How Whistleblowers Help Companies

Most companies lose about 5 percent of their revenue to fraud. In fact, nearly a quarter of fraud cases cost upwards of $1 million. With tougher-than-ever enforcement and skyrocketing legal penalties for ethical misconduct, it’s in every business leader’s best interest to nip fraud in the bud as quickly as possible.

Research has shown that internal whistleblowing is the number one tool for fraud detection within companies. A study by the Association of Certified Fraud Examiners found that more than 40 percent of fraud cases are detected through whistleblower tips-more than twice the rate of any other detection method. Nearly half of those tips come from employees.

Creating an Anti-Retaliation Culture

Companies that vocally encourage whistleblowing can achieve a sharp decline in retaliation incidents. In organizations with clearly established ethics and compliance programs, only 2 percent of whistleblowers experience retaliation. Below are some of the critical elements to include in your ethics and compliance program.

Written ethics policy.

Create a well-designed code of conduct outlining your company’s ethical standards, and include explicit language prohibiting retaliatory behavior.

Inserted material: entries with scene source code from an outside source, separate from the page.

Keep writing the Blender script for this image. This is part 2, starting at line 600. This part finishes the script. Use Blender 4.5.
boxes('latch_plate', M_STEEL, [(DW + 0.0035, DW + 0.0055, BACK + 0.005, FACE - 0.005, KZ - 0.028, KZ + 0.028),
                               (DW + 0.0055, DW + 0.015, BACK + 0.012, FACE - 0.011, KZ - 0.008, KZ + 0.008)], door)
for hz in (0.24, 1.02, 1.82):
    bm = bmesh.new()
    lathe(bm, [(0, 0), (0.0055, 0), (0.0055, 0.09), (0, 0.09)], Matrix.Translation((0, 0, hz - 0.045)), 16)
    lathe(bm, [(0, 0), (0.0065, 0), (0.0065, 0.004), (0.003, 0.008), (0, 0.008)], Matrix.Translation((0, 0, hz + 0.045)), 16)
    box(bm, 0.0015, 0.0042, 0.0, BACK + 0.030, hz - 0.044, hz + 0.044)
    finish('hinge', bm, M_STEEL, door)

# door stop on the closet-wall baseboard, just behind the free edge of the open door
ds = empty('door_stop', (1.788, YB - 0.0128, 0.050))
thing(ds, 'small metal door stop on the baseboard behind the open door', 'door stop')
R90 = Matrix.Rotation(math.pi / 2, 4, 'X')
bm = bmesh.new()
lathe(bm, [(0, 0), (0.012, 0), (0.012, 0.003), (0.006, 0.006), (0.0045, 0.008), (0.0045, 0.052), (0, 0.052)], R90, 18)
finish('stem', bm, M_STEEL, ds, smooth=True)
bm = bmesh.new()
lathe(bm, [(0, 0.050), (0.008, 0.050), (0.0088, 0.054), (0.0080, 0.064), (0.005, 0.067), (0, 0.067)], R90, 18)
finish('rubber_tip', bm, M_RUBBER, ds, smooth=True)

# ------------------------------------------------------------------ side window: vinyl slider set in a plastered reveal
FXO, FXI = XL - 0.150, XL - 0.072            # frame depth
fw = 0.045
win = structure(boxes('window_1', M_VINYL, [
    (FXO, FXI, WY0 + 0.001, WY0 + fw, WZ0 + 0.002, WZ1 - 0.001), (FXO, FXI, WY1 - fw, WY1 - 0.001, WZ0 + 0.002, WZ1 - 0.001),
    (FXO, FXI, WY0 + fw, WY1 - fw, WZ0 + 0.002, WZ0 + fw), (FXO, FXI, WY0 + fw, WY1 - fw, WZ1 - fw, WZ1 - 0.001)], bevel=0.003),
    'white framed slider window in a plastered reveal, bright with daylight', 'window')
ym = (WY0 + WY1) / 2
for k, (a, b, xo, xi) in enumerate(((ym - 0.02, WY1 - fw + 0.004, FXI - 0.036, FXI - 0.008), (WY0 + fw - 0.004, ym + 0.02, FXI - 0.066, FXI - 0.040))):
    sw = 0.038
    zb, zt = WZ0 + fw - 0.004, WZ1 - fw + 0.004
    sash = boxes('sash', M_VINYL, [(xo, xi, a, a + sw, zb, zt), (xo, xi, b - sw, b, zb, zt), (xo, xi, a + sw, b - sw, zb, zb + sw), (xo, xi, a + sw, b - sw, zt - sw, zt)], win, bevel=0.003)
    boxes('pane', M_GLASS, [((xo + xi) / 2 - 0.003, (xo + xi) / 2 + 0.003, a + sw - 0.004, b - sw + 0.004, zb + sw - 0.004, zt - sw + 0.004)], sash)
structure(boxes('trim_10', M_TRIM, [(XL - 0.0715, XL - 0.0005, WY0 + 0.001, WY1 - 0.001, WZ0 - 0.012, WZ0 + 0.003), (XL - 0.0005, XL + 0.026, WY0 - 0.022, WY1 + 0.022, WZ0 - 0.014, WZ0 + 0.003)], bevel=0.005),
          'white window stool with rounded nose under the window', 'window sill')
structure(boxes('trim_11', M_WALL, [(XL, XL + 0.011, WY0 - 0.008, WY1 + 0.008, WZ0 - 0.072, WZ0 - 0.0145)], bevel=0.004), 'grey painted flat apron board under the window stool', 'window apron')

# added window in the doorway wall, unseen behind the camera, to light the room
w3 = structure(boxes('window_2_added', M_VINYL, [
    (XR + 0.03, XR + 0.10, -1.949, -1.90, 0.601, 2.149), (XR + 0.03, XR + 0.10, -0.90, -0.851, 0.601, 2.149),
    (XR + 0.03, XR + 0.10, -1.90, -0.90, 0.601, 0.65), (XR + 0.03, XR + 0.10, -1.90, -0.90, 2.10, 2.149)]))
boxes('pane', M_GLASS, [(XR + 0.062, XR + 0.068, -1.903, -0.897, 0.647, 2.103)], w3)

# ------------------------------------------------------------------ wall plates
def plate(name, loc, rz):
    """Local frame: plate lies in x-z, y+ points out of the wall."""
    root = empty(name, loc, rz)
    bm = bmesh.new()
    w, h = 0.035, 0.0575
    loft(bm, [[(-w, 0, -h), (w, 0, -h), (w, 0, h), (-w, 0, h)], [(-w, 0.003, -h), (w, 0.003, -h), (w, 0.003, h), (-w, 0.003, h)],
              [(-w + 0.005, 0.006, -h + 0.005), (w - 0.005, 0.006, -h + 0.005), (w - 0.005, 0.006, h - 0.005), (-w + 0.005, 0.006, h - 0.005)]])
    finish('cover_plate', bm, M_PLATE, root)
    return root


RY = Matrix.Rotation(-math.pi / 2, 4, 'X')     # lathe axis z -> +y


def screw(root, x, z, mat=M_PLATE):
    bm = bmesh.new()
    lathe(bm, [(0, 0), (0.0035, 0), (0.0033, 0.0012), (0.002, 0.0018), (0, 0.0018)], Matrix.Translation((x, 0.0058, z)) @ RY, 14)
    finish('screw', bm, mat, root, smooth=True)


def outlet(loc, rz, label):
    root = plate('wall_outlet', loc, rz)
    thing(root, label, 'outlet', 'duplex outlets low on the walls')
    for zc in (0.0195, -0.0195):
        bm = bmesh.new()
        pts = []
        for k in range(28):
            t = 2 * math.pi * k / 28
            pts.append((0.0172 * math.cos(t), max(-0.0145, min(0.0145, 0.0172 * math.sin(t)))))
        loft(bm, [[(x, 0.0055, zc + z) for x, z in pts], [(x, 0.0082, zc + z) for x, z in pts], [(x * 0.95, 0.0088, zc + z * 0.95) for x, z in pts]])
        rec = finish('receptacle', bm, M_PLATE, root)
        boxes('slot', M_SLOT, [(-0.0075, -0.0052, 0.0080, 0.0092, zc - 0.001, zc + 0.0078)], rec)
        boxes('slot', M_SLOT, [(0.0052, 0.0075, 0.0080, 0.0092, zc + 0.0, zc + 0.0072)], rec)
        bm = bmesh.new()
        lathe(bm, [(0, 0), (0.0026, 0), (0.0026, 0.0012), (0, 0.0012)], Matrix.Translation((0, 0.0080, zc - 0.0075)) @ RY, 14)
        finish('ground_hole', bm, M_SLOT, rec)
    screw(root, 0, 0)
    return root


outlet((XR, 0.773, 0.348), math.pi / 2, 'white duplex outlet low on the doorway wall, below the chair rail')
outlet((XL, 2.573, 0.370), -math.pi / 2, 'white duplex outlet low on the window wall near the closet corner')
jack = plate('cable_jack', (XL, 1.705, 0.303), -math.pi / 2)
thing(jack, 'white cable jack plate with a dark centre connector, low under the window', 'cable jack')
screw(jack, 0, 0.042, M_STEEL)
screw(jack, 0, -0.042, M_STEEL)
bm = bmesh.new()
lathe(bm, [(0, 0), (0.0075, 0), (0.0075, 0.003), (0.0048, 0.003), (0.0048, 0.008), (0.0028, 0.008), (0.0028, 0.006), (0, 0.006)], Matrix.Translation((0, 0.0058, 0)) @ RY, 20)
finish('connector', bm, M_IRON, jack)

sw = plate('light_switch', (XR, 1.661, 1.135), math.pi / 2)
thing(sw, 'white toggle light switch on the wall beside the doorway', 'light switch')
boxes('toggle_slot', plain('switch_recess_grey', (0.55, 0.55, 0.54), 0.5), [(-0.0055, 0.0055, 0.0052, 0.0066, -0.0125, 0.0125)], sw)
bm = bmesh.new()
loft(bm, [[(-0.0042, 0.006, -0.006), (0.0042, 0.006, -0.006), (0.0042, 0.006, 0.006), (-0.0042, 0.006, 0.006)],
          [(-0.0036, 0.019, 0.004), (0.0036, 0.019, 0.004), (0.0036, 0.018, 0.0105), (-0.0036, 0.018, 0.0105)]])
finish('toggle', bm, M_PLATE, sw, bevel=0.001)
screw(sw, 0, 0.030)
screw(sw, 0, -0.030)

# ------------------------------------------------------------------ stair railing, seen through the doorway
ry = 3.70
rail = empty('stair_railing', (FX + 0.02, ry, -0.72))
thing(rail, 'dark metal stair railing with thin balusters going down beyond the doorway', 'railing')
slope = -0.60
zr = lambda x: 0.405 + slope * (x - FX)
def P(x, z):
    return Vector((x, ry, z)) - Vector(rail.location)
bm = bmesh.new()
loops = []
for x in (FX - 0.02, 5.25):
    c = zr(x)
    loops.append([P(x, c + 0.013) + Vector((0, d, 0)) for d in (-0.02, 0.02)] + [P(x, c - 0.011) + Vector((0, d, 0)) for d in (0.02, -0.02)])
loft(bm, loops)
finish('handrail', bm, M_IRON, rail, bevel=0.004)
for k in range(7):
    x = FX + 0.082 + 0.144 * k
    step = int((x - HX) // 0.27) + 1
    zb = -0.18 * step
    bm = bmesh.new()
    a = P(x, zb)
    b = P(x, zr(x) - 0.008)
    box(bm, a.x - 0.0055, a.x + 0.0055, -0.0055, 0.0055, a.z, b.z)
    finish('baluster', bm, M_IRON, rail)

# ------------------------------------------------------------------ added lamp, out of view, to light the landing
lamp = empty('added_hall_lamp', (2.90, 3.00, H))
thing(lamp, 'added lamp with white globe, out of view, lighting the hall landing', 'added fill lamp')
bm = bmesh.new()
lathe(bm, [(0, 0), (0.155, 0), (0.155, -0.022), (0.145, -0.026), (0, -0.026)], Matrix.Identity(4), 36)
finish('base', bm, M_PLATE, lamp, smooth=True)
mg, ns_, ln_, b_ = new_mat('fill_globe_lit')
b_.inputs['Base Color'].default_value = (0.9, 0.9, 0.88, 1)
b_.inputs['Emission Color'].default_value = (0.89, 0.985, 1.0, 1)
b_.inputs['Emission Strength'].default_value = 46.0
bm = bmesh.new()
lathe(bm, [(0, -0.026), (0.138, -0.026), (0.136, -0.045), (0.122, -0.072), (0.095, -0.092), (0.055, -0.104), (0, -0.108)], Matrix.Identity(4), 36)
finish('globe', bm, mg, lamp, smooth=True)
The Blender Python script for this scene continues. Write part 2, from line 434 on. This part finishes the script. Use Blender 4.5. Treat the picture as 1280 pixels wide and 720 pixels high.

Your code of ethics should serve as a cornerstone for developing a wider culture of ethics within your organization.

Training in ethical conduct.

It’s not enough to simply have a policy; employees need to be trained on how to apply it. The better-versed employees are in a company’s ethical standards, the more likely they are to make sound decisions.

Careful handling of adverse employment actions.

To avoid any action against a whistleblower that could be construed as retaliation, implement a policy for handling adverse employment actions such as warnings, suspensions and terminations. Bring human resources into the loop and require supporting documentation.

Resources for ethical decision-making.

When facing ethical dilemmas on the job, employees stand a better chance of making strong ethical decisions when they have someone to turn to for guidance. An effective compliance program includes resources employees can draw upon when they need advice on ethical issues-an ombudsman, for example.

Anonymous compliant process.

Companies with in-house whistleblowing hotlines are more likely to catch fraud by a tip. These organizations detect frauds 50 percent more quickly, and the frauds they do experience are 41 percent less costly. Keep all complaints anonymous or confidential.

Conclusion

By creating a culture that encourages whistleblowing, business leaders can stop retaliation in its tracks while curtailing the long-term costs of ethical misconduct.